Monique
(Miou Miou) déverse un tombereau d'insultes sur son mari Antoine
(Michel Blanc). Ils sont tous les deux attablés dans une boîte de
nuit où un orchestre vient de lancer la soirée (la musique a été
composée par Serge Gainsbourg, des mélodies assez proches de celles
de l'album Love on the beat). Le couple se dispute, plutôt Monique
exprime sans douceur sa lassitude, la mesquinerie de son couple, la
vie misérable qu'elle mène.
Dans
le flou du cadre, une silhouette commence à se distinguer, un corps
massif s'approche, celui de Bob (Gérard Depardieu). Pendant toute la
durée de Tenue de soirée, il ne quittera pas son pantalon de
cuir et sa large chemise blanche, une manière de garder une
intemporalité quand le récit se déroule sur plusieurs semaines.
Bob arrive à leur table et fiche une grosse baffe à Monique qui va
valdinguer sur le parquet.
Les
rencontres dans les films de Bertrand Blier sont toujours épatantes
et percutantes, celle de Tenue de soirée est la plus rapide,
le cinéaste ne prenait même plus le temps de présenter les
personnages, « ça fait chier la psychologie » déclare
Bob à son nouvel meilleur ami. Il leur donne une liasse de billets
de 500 francs, d'abord à Monique pour compenser la baffe puis à
Antoine, parce que Bob le trouve à son goût.
Le
pari du film est de faire de cette grosse masse qu'est Depardieu un
être de tendresse qui fond devant le corps fragile de Michel Blanc.
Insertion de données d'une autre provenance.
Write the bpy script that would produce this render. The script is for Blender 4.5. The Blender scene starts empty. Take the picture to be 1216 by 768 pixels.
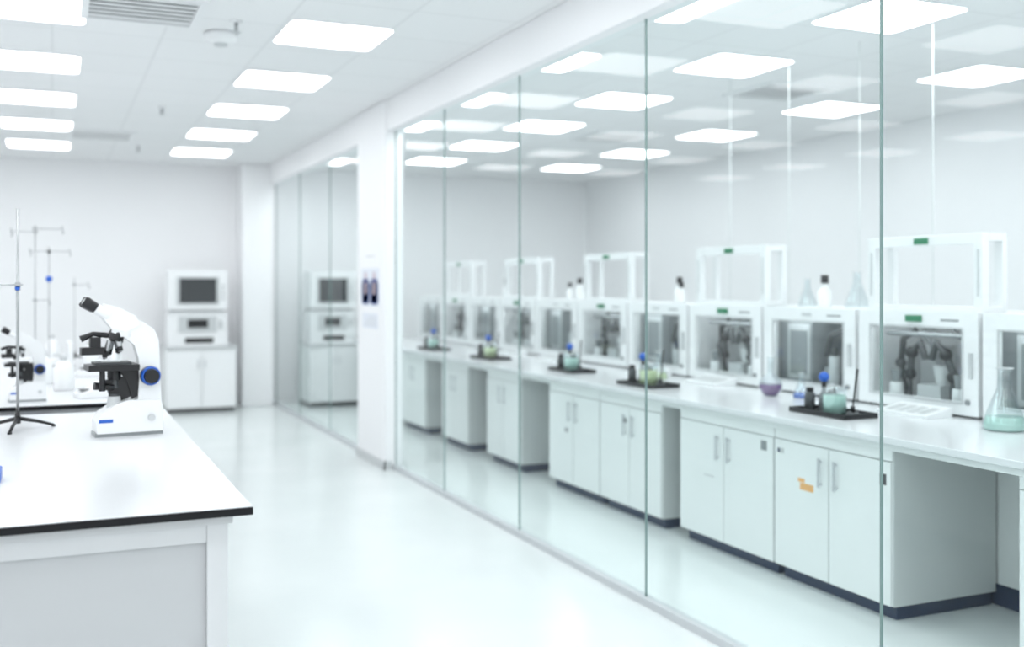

Il le trouve magnifique, les dialogues et répliques que lui a
concoctés Bertrand Blier sont parmi les plus belles de son œuvre,
un mélange de délicatesse et de vulgarité, Depardieu paraît un
adolescent amoureux pour la première fois quand il fait sa
déclaration d'amour à Michel Blanc, c'est très émouvant.
Mais
Antoine aime Monique, au grand dam de Bob qui avait tôt fait de
devenir son prénom (« comment tu t'appelles, Monique ? »).
C'est qu'Antoine n'a pas envie de se faire enculer, il veut sentir
l'odeur de sa femme. Le couple abandonne leur nouvel ami pour revenir
dans leur camionnette aménagée en roulotte, ils vivent là, la
première cause de la lassitude de Monique. Bob décide de les
inviter, bien malgré eux en brûlant le véhicule, dans sa vie.
La
vie qu'il leur promet les emmène dans les beaux quartiers. Si Bob a
tant d'argent, c'est qu'il est cambrioleur. Dans la première moitié
du film, ils se rendent dans plusieurs luxueuses demeures. Après une
maison vide, première visite, chez Jean-François Stévenin et
Mylène Demongeot, deuxième chez Jean-Pierre Marielle et Caroline
Silhol, troisième chez Bruno Crémer. Trois saynètes au-delà du
réalisme où sexe et revolver se croisent.
En
trio pour l'instant, le film va se débarrasser de Monique avec
l'aide de Pedro (Michel Creton). Le personnage de Miou Miou est
difficile à tenir, certains diraient qu'il est ingrat, d'une
misogynie d'un autre âge (celui où Bertrand Blier était le
souverain du cinéma français), il faut d'abord le voir comme l'un
des plus importants rôles de l'actrice, une mise en abyme de son
pouvoir émotionnelle (« j'ouvre les vannes à la demande »
dit-elle avant de pleurer).
Cette
histoire d'amour en duo, entre Bob et Antoine passe par une petite
maison en haut d'une colline. Bob est parvenu à ses fins, il a fichu
à la porte Monique (elle rêve de Costa del sol, elle va se
retrouver à tapiner). Evidemment, un jour, cette grosse brute de Bob
ne s'intéresse plus à Antoine « tu ne me regardes plus depuis
des semaines » lui reproche-t-il avec des yeux à la fois plein
de passion et de désespoir (prix d'interprétation à Cannes
mérité).
Sur
l'affiche trônait le slogan « Putain de film ! »,
il aurait pu être lu « Michel Blanc se rase la moustache »
(un an avant Gérad Jugnot dans Tandem). Antoine poursuit le
film dans sa dernière partie avec un air de Françoise Sagan, petite
robe, talons hautes, perruque blonde, tout heureux d'aller au bal
avec son Bob, un finale d'une histoire d'amour tellement
invraisemblable qu'elle en devient totalement réaliste.